The public relations and legal battle between the Federal Bureau of Investigation and Apple over the company’s use of encryption has put the focus on executive branch surveillance in a way not seen since Edward Snowden’s revelations almost three years ago. However, as the historical record demonstrates, the FBI’s domestic spying on the American public dates almost from the Bureau’s creation in July 1908. In the years that followed the FBI’s birth, other federal agencies–some civilian, some military–initiated their own warrantless domestic surveillance operations. Throughout this period, Congress was more frequently aiding and abetting this surveillance and repression, rather than preventing it or reining it in.
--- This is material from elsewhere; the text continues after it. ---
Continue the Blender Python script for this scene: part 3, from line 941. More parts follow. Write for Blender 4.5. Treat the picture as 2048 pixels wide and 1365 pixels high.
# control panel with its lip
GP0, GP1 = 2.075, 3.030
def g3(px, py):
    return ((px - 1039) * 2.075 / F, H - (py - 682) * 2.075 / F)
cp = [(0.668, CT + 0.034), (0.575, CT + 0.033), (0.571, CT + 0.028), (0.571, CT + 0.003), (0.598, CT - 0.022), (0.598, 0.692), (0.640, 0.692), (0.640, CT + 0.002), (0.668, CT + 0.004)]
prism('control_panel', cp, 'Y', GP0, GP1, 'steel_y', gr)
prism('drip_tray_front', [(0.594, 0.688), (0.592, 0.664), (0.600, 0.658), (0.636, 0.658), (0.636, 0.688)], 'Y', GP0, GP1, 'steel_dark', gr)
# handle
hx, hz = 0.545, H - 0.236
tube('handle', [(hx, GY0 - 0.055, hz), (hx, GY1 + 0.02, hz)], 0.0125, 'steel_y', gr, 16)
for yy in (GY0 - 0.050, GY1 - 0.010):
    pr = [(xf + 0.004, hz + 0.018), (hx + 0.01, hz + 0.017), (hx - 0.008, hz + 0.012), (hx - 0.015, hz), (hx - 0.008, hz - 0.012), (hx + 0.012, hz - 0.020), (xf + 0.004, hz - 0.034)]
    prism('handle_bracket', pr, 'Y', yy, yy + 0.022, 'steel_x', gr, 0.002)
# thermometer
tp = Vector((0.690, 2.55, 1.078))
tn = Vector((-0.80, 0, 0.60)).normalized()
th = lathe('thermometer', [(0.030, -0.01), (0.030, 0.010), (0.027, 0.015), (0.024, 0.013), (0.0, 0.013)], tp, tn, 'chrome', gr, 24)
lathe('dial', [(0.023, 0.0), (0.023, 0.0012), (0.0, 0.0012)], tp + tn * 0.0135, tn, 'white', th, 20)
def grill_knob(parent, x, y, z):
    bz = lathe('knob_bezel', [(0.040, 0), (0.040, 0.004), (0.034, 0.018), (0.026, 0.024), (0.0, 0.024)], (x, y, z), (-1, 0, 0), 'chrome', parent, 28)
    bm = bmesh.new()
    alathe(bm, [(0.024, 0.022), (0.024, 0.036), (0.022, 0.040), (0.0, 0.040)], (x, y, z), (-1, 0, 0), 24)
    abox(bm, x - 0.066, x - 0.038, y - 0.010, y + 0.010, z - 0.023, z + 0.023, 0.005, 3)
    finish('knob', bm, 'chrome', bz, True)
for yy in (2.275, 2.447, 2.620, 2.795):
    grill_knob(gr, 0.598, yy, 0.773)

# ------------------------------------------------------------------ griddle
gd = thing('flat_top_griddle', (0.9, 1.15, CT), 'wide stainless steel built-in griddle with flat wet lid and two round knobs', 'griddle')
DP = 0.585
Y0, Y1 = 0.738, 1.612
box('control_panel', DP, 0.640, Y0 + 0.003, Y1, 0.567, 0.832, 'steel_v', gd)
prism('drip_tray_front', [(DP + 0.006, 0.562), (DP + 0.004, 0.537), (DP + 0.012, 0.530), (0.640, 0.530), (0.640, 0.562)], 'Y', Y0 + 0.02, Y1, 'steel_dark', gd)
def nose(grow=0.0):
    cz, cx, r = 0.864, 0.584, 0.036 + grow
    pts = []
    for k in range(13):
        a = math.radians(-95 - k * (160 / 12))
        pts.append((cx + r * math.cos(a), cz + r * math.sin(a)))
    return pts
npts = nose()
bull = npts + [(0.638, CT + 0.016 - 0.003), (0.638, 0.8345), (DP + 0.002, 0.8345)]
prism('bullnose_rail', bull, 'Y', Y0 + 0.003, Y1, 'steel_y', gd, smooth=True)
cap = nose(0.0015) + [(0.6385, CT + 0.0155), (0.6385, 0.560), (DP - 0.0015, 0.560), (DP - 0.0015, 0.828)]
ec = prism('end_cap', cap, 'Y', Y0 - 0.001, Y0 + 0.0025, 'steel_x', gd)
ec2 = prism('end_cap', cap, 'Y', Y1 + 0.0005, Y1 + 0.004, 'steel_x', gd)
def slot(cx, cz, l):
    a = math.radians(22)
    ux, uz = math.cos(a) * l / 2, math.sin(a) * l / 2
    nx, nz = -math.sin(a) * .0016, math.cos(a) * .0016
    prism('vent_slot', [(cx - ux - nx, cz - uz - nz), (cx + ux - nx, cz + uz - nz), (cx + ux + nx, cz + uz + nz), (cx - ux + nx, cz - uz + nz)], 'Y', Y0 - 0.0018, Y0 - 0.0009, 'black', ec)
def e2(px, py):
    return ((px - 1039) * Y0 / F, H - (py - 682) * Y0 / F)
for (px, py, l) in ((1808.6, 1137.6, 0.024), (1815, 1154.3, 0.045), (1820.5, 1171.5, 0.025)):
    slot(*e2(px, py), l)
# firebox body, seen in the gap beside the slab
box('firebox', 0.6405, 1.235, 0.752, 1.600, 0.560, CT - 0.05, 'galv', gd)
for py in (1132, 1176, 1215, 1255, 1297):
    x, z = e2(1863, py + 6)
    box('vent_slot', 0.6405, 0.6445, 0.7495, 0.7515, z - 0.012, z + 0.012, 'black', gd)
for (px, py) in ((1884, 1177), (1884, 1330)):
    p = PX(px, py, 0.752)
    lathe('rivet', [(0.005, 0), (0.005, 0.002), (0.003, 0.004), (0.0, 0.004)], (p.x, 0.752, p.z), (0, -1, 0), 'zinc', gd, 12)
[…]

As the showdown between Apple and the FBI illustrates, what has changed is the technology used to accomplish the surveillance–technology that now gives federal law enforcement and intelligence agencies the ability to surreptitiously access the computers, smartphones, and even home appliances of tens of millions of Americans.


Today, the Cato Institute is launching a timeline that chronicles the history and implications of these developments: American Big Brother: A Century of Political Surveillance and Repression.


Too often, federal domestic surveillance of citizens was a prelude to government actions aimed at subverting civil society organizations opposed to American involvement in foreign wars, aiding conscientious objectors, advancing civil rights and political autonomy for people of color, the creation of labor unions, and even surveillance of candidates running for or holding office–including members of Congress and presidential contenders.


As political scientist Robert Justin Goldstein noted in his 1978 book, Political Repression in Modern America: 1870–1976, “American social scientists have not seriously considered political repression as one important factor which helps explain the narrowness of the American political spectrum…” Put differently, through the use of surveillance, agent provocateur’s, and outright violence, federal officials often decided what political views were or were not permissible to hold and practice in the American political system.

Indeed, the theme that emerges clearly from the timeline’s episodes is that in many of these cases, federal surveillance and political repression were directed most forcefully at individuals and organizations that challenged the prevailing political paradigm on the issue at hand. Occasionally, the domestic surveillance was aimed squarely at the political opponents of the president then occupying the White House (FDR ordering surveillance against isolationists, LBJ ordering Goldwater’s campaign plane bugged). In other cases, simply the perception by federal officials that an individual or group might be a “threat to national security” (think Japanese-Americans in World War II or Arab/Muslim-Americans today) was enough to trigger an unwarranted federal attack on the target’s constitutional rights.


The individuals and organizations subjected to these tactics often found themselves either politically crushed or so badly damaged as to be rendered politically marginalized and ineffective. The personal and professional costs of these federal attacks on the constitutional rights of these citizens were usually life-long, and belated apologies by federal officials decades removed from the actions of their predecessors did little if anything to actually right the original wrong, much less preclude a repeat of such surveillance and repression against others.


Indeed, just three years after the passage of the Foreign Intelligence Surveillance act in 1978, then-President Ronald Reagan promulgated an executive order that one recent State Department whistleblower alleged has been used to conduct warrantless surveillance of the overseas communications of Americans in the post‑9/​11 era. Whether the practice goes back farther is an issue that should be, but currently is not, the subject of a Congressional inquiry–just as all government surveillance activities initiated since the Church Committee should be investigated.


The timeline endeavors to provide a wide range of examples of federal misconduct in this area. It will be updated regularly on the basis of archival research and new revelations of current federal domestic surveillance and political repression of Americans–citizens whose only “crime” was or is to challenge governmental policies they oppose but that are carried out in their name.